The foreign company is given the rights to a stipulated portion of the oil it helps to render and for other services but the state remains the ultimate owner of the product located within its borders. The foreign company bears the entire risk for the operation -- if no oil is found, there is no base compensation for the foreign entity (Binderman 1991:2).

However, it could also be argued that there is considerable risk for the nation which owns the land with natural resources, given that if more oil is found than expected, the foreign company could profit far in excess than originally intended and the foreign holder might lose a substantial profit it could have gained, had it mined the resources itself.

This may be why it has been noted that 'first mover' companies that set the terms of the contract early in on in the lifespan of the nation as an oil-producer often receive better terms. Later on, the increasingly savvy government is inclined to design a more personally advantageous tax system to profit. "This intervention may take various forms such as the establishment of an artificial exchange rate, posted prices for valuing exports, and participation in decisions regarding production level and accounting practices" (Binderman 1991:2).

Ideally, the terms of the sharing agreement should be clearly spelled out in the original contract, and it would behoove the government to have a consistent policy in terms of how such agreements are constructed with all outside firms. But it would be impossible for a single contract or government policy to anticipate all future potential scenarios that might affect the contract. This is why stabilization clauses were developed. "Over the life of the contract, the laws and regulations applicable to it may change.

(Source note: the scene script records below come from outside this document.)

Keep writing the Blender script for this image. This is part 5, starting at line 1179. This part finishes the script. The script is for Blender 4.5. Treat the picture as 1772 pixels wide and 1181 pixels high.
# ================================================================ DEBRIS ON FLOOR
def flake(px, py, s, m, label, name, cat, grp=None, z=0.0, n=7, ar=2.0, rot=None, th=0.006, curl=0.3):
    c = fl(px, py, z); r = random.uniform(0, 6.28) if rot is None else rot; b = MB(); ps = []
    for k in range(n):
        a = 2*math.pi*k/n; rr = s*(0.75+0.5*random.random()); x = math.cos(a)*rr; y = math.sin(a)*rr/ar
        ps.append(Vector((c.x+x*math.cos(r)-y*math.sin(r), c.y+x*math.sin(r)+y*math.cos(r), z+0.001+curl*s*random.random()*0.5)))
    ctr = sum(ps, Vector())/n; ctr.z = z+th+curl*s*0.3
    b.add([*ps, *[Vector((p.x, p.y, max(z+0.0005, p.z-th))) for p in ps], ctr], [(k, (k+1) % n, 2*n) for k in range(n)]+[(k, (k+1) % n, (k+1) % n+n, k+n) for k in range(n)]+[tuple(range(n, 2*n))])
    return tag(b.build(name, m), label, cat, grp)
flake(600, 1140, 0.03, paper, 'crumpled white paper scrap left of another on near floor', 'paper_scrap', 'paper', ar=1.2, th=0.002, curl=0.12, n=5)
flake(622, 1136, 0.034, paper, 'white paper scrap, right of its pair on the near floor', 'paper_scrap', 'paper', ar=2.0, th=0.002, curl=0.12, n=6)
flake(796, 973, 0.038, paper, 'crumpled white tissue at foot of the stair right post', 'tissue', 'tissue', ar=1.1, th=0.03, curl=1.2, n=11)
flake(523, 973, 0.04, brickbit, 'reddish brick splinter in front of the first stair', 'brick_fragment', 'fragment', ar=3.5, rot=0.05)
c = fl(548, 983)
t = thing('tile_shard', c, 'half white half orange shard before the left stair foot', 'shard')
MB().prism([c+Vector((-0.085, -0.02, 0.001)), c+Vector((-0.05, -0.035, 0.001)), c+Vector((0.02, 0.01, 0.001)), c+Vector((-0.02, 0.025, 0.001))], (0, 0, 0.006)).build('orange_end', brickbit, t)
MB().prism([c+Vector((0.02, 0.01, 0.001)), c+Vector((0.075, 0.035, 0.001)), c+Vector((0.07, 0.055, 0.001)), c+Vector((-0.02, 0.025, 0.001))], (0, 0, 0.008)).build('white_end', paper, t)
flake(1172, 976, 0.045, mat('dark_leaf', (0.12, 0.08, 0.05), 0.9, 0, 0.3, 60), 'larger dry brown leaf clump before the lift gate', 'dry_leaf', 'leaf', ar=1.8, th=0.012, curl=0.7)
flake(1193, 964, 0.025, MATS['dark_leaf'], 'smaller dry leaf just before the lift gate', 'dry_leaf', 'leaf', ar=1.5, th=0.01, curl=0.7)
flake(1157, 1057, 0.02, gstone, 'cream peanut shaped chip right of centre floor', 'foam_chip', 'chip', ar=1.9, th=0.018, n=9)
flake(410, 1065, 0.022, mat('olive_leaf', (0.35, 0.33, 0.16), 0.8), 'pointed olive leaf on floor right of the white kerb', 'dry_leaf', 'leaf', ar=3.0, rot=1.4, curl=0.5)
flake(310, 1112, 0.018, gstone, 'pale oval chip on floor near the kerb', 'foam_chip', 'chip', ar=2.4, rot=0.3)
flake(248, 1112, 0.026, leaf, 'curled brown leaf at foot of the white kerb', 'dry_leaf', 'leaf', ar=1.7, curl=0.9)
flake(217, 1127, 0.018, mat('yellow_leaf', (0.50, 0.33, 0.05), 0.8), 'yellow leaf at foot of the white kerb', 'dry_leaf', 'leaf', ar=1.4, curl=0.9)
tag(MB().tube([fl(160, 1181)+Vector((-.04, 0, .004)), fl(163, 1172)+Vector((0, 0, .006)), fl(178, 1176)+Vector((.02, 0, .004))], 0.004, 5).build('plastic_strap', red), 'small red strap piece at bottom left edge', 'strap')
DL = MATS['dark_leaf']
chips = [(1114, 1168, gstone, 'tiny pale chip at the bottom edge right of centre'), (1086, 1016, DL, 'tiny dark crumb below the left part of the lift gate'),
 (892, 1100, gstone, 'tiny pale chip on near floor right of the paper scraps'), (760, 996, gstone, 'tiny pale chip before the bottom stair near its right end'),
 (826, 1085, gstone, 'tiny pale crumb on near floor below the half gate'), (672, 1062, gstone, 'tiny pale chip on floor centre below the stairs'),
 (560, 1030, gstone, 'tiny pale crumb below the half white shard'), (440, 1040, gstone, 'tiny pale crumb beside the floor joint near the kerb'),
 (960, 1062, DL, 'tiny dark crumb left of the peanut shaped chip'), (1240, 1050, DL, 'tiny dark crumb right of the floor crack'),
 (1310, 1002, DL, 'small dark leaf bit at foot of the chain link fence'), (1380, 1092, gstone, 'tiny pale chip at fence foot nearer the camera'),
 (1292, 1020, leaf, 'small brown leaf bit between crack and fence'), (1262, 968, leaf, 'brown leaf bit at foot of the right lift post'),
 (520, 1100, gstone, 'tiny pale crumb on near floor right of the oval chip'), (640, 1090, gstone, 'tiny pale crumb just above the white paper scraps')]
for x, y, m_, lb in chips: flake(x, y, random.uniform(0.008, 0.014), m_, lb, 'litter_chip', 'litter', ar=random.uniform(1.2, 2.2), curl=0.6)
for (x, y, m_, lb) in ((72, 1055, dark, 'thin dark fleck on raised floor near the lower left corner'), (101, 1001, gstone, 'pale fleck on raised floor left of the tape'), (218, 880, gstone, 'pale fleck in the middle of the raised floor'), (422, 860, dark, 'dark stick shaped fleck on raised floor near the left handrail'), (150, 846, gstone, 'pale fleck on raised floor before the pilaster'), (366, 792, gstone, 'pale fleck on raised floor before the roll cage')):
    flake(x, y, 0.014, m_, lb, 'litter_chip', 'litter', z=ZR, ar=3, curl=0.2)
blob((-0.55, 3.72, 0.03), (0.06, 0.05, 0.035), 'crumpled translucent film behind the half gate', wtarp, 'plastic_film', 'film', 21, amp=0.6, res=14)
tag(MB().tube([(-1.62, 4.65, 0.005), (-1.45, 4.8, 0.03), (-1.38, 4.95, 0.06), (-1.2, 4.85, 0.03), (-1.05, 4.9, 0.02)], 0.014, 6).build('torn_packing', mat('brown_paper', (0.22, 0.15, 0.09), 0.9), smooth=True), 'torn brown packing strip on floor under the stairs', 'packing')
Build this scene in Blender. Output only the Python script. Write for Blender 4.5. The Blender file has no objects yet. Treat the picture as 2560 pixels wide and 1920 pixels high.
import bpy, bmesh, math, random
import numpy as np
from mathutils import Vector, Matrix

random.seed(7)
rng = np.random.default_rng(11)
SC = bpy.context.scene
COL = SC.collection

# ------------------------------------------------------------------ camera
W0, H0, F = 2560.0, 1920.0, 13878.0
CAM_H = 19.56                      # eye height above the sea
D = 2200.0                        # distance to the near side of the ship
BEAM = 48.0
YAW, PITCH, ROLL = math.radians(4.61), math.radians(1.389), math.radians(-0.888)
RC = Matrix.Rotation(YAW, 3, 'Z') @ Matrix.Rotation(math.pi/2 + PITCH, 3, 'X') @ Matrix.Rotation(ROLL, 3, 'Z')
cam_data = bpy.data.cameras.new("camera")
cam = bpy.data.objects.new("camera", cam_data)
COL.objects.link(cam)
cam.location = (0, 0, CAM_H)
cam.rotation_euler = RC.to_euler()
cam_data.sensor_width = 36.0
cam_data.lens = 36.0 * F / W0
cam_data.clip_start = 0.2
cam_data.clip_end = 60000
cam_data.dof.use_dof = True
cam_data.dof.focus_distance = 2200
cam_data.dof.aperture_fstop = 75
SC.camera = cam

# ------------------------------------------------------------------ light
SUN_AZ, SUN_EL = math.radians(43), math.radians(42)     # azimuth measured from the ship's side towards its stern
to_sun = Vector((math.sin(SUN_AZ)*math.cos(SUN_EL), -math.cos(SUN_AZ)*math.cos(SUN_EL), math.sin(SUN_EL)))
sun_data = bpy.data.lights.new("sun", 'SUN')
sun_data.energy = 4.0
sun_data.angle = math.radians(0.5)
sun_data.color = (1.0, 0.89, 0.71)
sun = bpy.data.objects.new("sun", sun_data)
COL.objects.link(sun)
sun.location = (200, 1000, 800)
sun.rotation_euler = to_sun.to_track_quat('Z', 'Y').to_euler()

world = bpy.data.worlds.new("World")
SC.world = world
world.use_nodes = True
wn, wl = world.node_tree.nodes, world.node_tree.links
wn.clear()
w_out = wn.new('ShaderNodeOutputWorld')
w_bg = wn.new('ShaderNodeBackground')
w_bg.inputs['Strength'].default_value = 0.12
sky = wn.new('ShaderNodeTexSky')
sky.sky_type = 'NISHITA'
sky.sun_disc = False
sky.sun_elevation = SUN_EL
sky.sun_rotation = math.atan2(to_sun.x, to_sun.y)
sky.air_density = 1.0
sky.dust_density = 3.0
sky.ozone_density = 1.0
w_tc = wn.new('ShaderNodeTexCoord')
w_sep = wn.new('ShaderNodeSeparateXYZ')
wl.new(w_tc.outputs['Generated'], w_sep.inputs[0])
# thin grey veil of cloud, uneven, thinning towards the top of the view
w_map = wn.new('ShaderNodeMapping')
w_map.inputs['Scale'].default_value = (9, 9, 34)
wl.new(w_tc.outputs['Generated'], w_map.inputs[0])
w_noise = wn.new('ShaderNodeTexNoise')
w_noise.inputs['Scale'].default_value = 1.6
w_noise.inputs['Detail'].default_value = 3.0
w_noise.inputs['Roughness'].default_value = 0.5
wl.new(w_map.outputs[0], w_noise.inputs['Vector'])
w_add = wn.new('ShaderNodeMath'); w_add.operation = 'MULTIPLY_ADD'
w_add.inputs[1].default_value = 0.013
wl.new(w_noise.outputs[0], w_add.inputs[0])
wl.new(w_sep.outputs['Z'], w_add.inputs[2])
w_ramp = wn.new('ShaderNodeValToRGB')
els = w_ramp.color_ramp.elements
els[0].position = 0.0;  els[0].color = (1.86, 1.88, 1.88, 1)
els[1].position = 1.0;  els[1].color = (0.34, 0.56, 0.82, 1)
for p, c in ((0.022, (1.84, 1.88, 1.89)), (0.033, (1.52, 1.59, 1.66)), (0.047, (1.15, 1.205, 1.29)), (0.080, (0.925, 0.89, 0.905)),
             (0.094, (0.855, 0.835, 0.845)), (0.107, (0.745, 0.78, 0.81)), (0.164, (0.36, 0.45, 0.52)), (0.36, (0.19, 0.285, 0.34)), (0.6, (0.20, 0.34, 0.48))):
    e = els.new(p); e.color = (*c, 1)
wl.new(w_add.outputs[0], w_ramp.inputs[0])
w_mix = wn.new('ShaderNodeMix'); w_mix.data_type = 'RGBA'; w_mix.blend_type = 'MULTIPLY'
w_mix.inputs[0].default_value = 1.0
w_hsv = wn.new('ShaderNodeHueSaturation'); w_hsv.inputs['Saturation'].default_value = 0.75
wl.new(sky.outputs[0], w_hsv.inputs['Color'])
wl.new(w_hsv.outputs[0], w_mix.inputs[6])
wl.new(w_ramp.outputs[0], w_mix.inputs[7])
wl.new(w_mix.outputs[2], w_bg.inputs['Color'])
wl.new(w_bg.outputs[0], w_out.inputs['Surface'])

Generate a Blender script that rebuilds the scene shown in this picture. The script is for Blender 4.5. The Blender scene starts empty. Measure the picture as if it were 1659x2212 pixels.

Some changes may be adverse to the economics of the project. To mitigate such risk, investors (as well as project lenders) often require stabilisation clauses to be incorporated into the principal project documents. The aim of stabilisation clauses is to insulate the project from adverse changes to the legal and fiscal environment" (Freehills, Clinch & Watson 2010:1).

Stabilization clauses may take a number of different forms, but their ultimate intention is to ensure that external circumstances will not shift the result of the contract to terms fundamentally anathema to the original intentions of the agreement.

In one such example, an economic equilibrium stabiliation clause confers unto the state the right to make changes in regards to the project and both entities can "renegotiate the contract to restore the investor's economic position or the state will simply pay compensation" if substantial external or internal changes occur (Freehills, Clinch & Watson 2010:1). Approach to protect the rights of the contracting entity is known as a 'freezing' stabilization clause, which ensures that all conditions (including the laws at the time) 'freeze' when the contract is made.

This is designed to protect the involved parties between changes in economic and political regulation and preclude renegotiation of the contract (Freehills, Clinch & Watson 2010:1). Thus, there is the potential for renegotiation in some instances of a PSA, depending on the.